» AVAILABLE DATA:
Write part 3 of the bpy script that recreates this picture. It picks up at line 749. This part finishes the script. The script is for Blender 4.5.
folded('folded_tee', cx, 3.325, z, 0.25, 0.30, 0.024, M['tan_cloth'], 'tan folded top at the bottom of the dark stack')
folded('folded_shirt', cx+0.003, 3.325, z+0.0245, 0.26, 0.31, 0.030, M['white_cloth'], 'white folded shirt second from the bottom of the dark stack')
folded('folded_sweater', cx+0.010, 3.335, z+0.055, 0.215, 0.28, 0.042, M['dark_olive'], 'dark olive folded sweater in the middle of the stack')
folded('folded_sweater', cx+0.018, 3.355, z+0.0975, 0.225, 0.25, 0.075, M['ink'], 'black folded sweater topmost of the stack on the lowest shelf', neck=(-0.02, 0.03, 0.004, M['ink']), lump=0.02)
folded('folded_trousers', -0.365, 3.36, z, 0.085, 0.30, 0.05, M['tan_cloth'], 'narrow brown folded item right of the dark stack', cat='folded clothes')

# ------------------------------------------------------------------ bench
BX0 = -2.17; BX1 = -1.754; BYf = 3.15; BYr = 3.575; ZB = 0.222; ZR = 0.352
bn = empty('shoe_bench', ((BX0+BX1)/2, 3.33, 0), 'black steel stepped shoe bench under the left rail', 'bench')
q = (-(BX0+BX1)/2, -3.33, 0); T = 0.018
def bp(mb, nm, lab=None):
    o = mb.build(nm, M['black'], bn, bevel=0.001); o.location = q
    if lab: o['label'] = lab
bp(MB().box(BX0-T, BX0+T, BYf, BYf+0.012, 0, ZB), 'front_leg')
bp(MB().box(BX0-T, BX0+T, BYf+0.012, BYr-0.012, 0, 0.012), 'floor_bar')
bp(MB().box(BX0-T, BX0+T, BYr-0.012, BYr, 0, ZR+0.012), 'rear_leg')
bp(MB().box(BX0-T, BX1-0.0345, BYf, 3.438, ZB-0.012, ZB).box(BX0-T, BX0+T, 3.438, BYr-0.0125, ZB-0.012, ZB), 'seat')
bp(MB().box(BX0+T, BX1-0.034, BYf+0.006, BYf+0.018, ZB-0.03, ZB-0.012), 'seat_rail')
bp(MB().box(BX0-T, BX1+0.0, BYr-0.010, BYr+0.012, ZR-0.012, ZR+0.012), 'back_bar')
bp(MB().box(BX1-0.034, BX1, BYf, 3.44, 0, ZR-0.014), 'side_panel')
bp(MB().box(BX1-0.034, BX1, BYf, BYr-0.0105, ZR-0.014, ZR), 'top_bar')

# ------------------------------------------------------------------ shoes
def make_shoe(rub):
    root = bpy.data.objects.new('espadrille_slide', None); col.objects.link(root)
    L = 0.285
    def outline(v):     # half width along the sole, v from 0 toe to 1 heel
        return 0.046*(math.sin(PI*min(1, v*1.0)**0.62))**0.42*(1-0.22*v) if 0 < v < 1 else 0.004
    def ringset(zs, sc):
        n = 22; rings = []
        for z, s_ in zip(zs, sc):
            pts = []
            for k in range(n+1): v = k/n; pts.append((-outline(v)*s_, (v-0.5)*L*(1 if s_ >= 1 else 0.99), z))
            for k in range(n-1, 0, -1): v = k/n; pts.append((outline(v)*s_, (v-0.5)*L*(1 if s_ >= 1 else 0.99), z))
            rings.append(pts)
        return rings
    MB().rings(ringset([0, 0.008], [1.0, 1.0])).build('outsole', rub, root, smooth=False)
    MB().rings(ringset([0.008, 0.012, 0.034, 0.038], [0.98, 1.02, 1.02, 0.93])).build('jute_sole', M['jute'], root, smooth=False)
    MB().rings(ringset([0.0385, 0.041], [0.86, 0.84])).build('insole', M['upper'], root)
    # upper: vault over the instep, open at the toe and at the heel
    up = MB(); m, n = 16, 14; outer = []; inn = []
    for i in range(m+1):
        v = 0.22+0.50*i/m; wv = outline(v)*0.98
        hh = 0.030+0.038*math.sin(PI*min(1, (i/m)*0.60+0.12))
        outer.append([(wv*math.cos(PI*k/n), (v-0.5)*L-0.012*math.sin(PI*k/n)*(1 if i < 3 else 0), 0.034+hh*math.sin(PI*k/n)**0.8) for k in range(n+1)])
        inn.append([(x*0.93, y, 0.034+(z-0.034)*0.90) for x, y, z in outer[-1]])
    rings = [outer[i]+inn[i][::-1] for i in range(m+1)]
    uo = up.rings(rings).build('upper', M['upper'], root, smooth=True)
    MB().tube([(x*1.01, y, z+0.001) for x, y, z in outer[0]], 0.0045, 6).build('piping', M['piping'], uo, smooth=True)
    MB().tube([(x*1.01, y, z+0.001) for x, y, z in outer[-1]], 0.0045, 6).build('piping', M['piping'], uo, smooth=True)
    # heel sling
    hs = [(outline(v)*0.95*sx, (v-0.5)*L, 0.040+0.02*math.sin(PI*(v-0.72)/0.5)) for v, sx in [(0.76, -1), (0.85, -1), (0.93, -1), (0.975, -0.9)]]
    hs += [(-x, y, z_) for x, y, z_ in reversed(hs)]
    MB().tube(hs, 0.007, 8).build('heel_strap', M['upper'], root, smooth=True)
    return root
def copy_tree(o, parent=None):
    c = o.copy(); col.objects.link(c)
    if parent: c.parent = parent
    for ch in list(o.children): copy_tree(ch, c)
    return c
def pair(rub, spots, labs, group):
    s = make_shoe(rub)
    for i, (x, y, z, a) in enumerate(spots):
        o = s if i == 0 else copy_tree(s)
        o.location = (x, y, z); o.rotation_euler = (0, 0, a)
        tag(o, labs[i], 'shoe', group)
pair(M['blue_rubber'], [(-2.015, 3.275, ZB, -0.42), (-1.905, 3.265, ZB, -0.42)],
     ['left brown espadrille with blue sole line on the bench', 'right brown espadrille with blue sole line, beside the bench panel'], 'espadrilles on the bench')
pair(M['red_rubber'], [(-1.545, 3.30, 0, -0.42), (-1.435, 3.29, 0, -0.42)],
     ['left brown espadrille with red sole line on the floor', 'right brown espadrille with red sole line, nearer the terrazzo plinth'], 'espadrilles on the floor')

» TASK REQUIREMENTS: Transcribe all lines as written.

» FULL OUTPUT:
Write part 3 of the bpy script that recreates this picture. It picks up at line 749. This part finishes the script. The script is for Blender 4.5.
folded('folded_tee', cx, 3.325, z, 0.25, 0.30, 0.024, M['tan_cloth'], 'tan folded top at the bottom of the dark stack')
folded('folded_shirt', cx+0.003, 3.325, z+0.0245, 0.26, 0.31, 0.030, M['white_cloth'], 'white folded shirt second from the bottom of the dark stack')
folded('folded_sweater', cx+0.010, 3.335, z+0.055, 0.215, 0.28, 0.042, M['dark_olive'], 'dark olive folded sweater in the middle of the stack')
folded('folded_sweater', cx+0.018, 3.355, z+0.0975, 0.225, 0.25, 0.075, M['ink'], 'black folded sweater topmost of the stack on the lowest shelf', neck=(-0.02, 0.03, 0.004, M['ink']), lump=0.02)
folded('folded_trousers', -0.365, 3.36, z, 0.085, 0.30, 0.05, M['tan_cloth'], 'narrow brown folded item right of the dark stack', cat='folded clothes')

# ------------------------------------------------------------------ bench
BX0 = -2.17; BX1 = -1.754; BYf = 3.15; BYr = 3.575; ZB = 0.222; ZR = 0.352
bn = empty('shoe_bench', ((BX0+BX1)/2, 3.33, 0), 'black steel stepped shoe bench under the left rail', 'bench')
q = (-(BX0+BX1)/2, -3.33, 0); T = 0.018
def bp(mb, nm, lab=None):
    o = mb.build(nm, M['black'], bn, bevel=0.001); o.location = q
    if lab: o['label'] = lab
bp(MB().box(BX0-T, BX0+T, BYf, BYf+0.012, 0, ZB), 'front_leg')
bp(MB().box(BX0-T, BX0+T, BYf+0.012, BYr-0.012, 0, 0.012), 'floor_bar')
bp(MB().box(BX0-T, BX0+T, BYr-0.012, BYr, 0, ZR+0.012), 'rear_leg')
bp(MB().box(BX0-T, BX1-0.0345, BYf, 3.438, ZB-0.012, ZB).box(BX0-T, BX0+T, 3.438, BYr-0.0125, ZB-0.012, ZB), 'seat')
bp(MB().box(BX0+T, BX1-0.034, BYf+0.006, BYf+0.018, ZB-0.03, ZB-0.012), 'seat_rail')
bp(MB().box(BX0-T, BX1+0.0, BYr-0.010, BYr+0.012, ZR-0.012, ZR+0.012), 'back_bar')
bp(MB().box(BX1-0.034, BX1, BYf, 3.44, 0, ZR-0.014), 'side_panel')
bp(MB().box(BX1-0.034, BX1, BYf, BYr-0.0105, ZR-0.014, ZR), 'top_bar')

# ------------------------------------------------------------------ shoes
def make_shoe(rub):
    root = bpy.data.objects.new('espadrille_slide', None); col.objects.link(root)
    L = 0.285
    def outline(v):     # half width along the sole, v from 0 toe to 1 heel
        return 0.046*(math.sin(PI*min(1, v*1.0)**0.62))**0.42*(1-0.22*v) if 0 < v < 1 else 0.004
    def ringset(zs, sc):
        n = 22; rings = []
        for z, s_ in zip(zs, sc):
            pts = []
            for k in range(n+1): v = k/n; pts.append((-outline(v)*s_, (v-0.5)*L*(1 if s_ >= 1 else 0.99), z))
            for k in range(n-1, 0, -1): v = k/n; pts.append((outline(v)*s_, (v-0.5)*L*(1 if s_ >= 1 else 0.99), z))
            rings.append(pts)
        return rings
    MB().rings(ringset([0, 0.008], [1.0, 1.0])).build('outsole', rub, root, smooth=False)
    MB().rings(ringset([0.008, 0.012, 0.034, 0.038], [0.98, 1.02, 1.02, 0.93])).build('jute_sole', M['jute'], root, smooth=False)
    MB().rings(ringset([0.0385, 0.041], [0.86, 0.84])).build('insole', M['upper'], root)
    # upper: vault over the instep, open at the toe and at the heel
    up = MB(); m, n = 16, 14; outer = []; inn = []
    for i in range(m+1):
        v = 0.22+0.50*i/m; wv = outline(v)*0.98
        hh = 0.030+0.038*math.sin(PI*min(1, (i/m)*0.60+0.12))
        outer.append([(wv*math.cos(PI*k/n), (v-0.5)*L-0.012*math.sin(PI*k/n)*(1 if i < 3 else 0), 0.034+hh*math.sin(PI*k/n)**0.8) for k in range(n+1)])
        inn.append([(x*0.93, y, 0.034+(z-0.034)*0.90) for x, y, z in outer[-1]])
    rings = [outer[i]+inn[i][::-1] for i in range(m+1)]
    uo = up.rings(rings).build('upper', M['upper'], root, smooth=True)
    MB().tube([(x*1.01, y, z+0.001) for x, y, z in outer[0]], 0.0045, 6).build('piping', M['piping'], uo, smooth=True)
    MB().tube([(x*1.01, y, z+0.001) for x, y, z in outer[-1]], 0.0045, 6).build('piping', M['piping'], uo, smooth=True)
    # heel sling
    hs = [(outline(v)*0.95*sx, (v-0.5)*L, 0.040+0.02*math.sin(PI*(v-0.72)/0.5)) for v, sx in [(0.76, -1), (0.85, -1), (0.93, -1), (0.975, -0.9)]]
    hs += [(-x, y, z_) for x, y, z_ in reversed(hs)]
    MB().tube(hs, 0.007, 8).build('heel_strap', M['upper'], root, smooth=True)
    return root
def copy_tree(o, parent=None):
    c = o.copy(); col.objects.link(c)
    if parent: c.parent = parent
    for ch in list(o.children): copy_tree(ch, c)
    return c
def pair(rub, spots, labs, group):
    s = make_shoe(rub)
    for i, (x, y, z, a) in enumerate(spots):
        o = s if i == 0 else copy_tree(s)
        o.location = (x, y, z); o.rotation_euler = (0, 0, a)
        tag(o, labs[i], 'shoe', group)
pair(M['blue_rubber'], [(-2.015, 3.275, ZB, -0.42), (-1.905, 3.265, ZB, -0.42)],
     ['left brown espadrille with blue sole line on the bench', 'right brown espadrille with blue sole line, beside the bench panel'], 'espadrilles on the bench')
pair(M['red_rubber'], [(-1.545, 3.30, 0, -0.42), (-1.435, 3.29, 0, -0.42)],
     ['left brown espadrille with red sole line on the floor', 'right brown espadrille with red sole line, nearer the terrazzo plinth'], 'espadrilles on the floor')